Publié le 17 mai 2018 Mis à jour le 22 mai 2018

Un texte de la Minute Recherche par Damien Freitas (LMV). Les minéraux présents dans le manteau terrestre subissent plusieurs changements de structure entre 410 et 660 km de profondeur. Cette zone appelée zone de transition mantellique est considérée comme le plus grand réservoir d’eau de notre planète.

Les minéraux présents dans le manteau terrestre subissent plusieurs changements de structure entre 410 et 660 km de profondeur. Cette zone appelée zone de transition mantellique est considérée comme le plus grand réservoir d’eau de notre planète. Ses principaux minéraux constitutifs, la wadsleyite et la ringwoodite — toutes deux des dérivés de haute pression de l’olivine— peuvent contenir plusieurs pourcents d’eau intégrée dans leur réseau cristallin sous forme d’impuretés, ce qui cumulé à l’échelle de la zone correspond à environ deux fois la masse des océans.
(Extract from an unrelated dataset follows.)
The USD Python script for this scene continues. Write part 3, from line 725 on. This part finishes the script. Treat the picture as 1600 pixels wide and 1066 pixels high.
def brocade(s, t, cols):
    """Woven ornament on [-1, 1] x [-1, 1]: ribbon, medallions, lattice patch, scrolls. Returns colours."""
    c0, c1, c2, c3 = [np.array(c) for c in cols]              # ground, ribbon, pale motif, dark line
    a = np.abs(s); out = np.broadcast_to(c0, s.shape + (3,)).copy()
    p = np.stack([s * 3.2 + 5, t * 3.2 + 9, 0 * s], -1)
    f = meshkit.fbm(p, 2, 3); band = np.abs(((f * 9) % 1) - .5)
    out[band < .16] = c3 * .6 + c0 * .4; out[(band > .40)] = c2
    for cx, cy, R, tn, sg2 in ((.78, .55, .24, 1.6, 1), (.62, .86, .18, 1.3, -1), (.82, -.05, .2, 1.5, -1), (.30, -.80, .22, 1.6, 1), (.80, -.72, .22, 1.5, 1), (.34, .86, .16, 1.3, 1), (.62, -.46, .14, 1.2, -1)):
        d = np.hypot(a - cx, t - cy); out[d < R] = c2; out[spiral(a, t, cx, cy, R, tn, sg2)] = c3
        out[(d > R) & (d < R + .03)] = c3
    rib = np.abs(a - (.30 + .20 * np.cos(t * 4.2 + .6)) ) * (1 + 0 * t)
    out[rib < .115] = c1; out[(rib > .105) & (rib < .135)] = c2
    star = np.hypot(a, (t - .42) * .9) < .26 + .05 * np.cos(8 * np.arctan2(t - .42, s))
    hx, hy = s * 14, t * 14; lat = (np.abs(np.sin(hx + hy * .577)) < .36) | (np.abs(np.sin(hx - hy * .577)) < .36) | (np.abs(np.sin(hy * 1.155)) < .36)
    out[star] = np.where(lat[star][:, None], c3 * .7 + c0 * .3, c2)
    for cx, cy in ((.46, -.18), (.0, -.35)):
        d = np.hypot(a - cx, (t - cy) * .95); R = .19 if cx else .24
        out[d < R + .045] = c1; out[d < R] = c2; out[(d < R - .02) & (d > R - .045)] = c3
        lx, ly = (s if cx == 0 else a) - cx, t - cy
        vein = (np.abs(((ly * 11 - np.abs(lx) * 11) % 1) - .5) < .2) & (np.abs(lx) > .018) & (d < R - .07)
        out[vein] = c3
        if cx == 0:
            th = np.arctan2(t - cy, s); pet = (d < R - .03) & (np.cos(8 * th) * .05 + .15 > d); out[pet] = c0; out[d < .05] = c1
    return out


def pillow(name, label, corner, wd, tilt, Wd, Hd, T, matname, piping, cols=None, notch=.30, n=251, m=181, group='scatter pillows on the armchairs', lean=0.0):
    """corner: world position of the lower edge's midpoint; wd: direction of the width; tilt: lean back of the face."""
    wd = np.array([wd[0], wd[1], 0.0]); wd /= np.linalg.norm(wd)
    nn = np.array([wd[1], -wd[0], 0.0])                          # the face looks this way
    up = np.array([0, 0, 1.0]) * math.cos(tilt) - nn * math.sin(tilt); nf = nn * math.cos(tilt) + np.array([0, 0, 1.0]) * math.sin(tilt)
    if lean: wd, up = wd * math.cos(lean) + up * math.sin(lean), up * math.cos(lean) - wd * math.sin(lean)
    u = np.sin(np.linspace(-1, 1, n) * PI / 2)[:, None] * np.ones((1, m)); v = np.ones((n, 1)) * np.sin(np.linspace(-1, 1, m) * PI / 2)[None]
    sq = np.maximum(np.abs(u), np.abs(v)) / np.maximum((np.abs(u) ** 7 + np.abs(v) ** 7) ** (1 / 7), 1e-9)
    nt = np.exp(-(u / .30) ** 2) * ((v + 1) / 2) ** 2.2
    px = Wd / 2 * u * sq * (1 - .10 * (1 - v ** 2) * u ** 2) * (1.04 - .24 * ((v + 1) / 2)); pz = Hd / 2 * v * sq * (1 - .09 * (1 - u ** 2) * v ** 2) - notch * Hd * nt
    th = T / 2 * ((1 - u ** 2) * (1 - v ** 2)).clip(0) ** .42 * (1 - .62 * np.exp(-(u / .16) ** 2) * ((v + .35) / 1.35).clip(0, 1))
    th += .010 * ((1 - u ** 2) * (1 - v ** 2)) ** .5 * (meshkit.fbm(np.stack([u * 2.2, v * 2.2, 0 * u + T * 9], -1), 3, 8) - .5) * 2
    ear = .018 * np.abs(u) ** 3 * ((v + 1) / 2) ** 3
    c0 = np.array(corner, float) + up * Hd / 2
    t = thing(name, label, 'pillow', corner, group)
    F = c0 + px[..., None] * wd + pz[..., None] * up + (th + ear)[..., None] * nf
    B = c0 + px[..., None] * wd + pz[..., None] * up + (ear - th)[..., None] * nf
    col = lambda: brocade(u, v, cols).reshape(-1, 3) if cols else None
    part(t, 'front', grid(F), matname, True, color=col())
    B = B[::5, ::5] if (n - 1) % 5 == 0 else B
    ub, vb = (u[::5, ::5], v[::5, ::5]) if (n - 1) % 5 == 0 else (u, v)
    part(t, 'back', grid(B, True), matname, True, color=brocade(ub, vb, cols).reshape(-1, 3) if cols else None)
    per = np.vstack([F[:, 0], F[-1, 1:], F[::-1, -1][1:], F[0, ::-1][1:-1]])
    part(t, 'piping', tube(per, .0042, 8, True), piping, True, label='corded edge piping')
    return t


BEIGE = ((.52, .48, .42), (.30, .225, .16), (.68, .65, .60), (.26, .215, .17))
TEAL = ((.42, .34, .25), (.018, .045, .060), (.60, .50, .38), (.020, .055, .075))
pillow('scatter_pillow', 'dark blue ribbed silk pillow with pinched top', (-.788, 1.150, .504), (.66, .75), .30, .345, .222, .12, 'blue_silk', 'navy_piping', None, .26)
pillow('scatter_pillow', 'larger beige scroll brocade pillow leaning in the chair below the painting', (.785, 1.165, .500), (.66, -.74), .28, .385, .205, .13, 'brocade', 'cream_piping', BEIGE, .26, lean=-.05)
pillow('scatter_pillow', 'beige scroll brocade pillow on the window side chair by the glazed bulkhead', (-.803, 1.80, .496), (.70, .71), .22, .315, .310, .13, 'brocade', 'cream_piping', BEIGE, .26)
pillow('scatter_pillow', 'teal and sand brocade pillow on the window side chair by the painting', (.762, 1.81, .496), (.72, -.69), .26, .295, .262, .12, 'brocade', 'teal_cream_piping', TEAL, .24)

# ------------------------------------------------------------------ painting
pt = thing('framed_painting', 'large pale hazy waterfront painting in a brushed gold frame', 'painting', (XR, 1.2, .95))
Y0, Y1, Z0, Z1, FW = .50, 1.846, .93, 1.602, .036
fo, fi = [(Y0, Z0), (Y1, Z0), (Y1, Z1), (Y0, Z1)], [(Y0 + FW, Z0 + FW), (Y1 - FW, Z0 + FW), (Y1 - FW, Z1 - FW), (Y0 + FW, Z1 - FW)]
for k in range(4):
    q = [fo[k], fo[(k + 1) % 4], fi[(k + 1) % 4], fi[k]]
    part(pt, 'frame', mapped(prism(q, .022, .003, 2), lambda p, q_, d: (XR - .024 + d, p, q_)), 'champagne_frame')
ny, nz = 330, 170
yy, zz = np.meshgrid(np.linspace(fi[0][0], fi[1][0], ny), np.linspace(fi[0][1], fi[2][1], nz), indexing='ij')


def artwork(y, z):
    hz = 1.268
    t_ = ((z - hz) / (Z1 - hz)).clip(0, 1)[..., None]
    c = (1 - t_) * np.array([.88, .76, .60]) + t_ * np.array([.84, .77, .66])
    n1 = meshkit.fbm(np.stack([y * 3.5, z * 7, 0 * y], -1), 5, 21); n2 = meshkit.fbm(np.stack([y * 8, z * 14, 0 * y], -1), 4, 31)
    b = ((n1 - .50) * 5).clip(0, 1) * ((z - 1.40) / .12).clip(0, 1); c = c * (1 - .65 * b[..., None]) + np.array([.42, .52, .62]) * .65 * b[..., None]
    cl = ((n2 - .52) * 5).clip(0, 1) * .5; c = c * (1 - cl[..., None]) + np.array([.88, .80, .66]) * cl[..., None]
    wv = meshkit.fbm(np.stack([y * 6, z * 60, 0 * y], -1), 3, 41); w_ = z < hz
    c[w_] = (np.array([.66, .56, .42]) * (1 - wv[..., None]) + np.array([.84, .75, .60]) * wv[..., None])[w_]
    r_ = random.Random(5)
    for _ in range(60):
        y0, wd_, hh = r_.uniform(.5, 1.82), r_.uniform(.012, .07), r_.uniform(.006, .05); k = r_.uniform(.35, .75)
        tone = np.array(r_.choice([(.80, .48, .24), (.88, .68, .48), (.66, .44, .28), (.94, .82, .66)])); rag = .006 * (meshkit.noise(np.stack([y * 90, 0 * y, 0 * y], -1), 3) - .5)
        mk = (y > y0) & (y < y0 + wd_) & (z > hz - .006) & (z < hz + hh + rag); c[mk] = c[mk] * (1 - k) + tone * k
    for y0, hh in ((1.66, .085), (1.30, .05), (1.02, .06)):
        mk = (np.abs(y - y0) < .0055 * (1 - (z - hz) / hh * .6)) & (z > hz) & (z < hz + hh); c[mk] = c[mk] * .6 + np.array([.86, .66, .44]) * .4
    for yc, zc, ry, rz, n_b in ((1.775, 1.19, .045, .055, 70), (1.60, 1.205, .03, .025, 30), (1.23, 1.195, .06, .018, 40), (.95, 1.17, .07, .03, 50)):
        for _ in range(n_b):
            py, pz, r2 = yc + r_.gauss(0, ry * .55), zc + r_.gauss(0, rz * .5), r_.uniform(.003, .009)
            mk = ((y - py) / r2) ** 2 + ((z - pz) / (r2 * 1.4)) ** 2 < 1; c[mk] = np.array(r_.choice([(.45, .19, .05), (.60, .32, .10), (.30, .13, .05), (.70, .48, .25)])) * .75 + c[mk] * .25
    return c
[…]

Lorsque les minéraux de haute pression sont entrainés au-dessus de 410 km de profondeur par les mouvements verticaux associés à la convection mantellique, ils se transforment en olivine qui ne peut incorporer qu'une très faible quantité d'eau. Cette transformation relâche donc de l'eau, ce qui provoque la fusion partielle du manteau. Ce modèle, suggéré par l’analyse des vitesses de propagation des ondes sismiques dans le manteau, n’avait jamais été confirmé expérimentalement et restait essentiellement qualitatif.

Des expériences de hautes pressions récemment réalisées au Laboratoire Magmas et Volcans ont permis d’affiner ce modèle. Tout d’abord, les conditions de pression (12 GPa) et de température (1400°C) de cette région du manteau ont été reproduites sur des échantillons de taille millimétrique à l’aide de la presse à multi-enclumes. Les propriétés physiques de l’échantillon ont été mesurées in situ durant les expériences : la conductivité électrique pour détecter une fusion éventuelle de l’échantillon et la vitesse de propagation des ondes sonores pour une comparaison directe avec les données recueillies par les sismologues. Ces expériences montrent que la diminution des vitesses sismiques est compatible avec un degré de fusion partielle très faible, de l'ordre d’un pourcent en volume du manteau juste au-dessus de la frontière des 410 km de profondeur.

La présence d'une telle couche de manteau partiellement fondu a de grandes conséquences sur notre compréhension de la dynamique interne de la Terre. Elle pourrait jouer le rôle de barrière chimique entre la Terre profonde et les parties plus superficielles. En effet, les magmas concentrent facilement de nombreux éléments chimiques dit « incompatibles » de nature aussi variés que l’hydrogène, le carbone, le calcium, le sodium, le potassium, ou encore le fer. Un tel réservoir de magma profond pourrait retenir un certain nombre d’éléments chimiques importants, et donc améliorer notre compréhension de leurs cycles à l’échelle de la Terre et des temps géologiques.

Ces magmas piégés à la base du manteau supérieur sont susceptibles de remonter vers la surface de la Terre à la faveur d’évènements particuliers, comme une forte teneur en eau ou une température localement plus importante. La remontée de ces magmas pourrait être à l’origine d’un certain type de volcanisme de « point chaud » (qui est issu d’une remontée de magmas provenant du manteau profond tel les volcans d’Hawaii, de la Réunion ou de Yellowstone).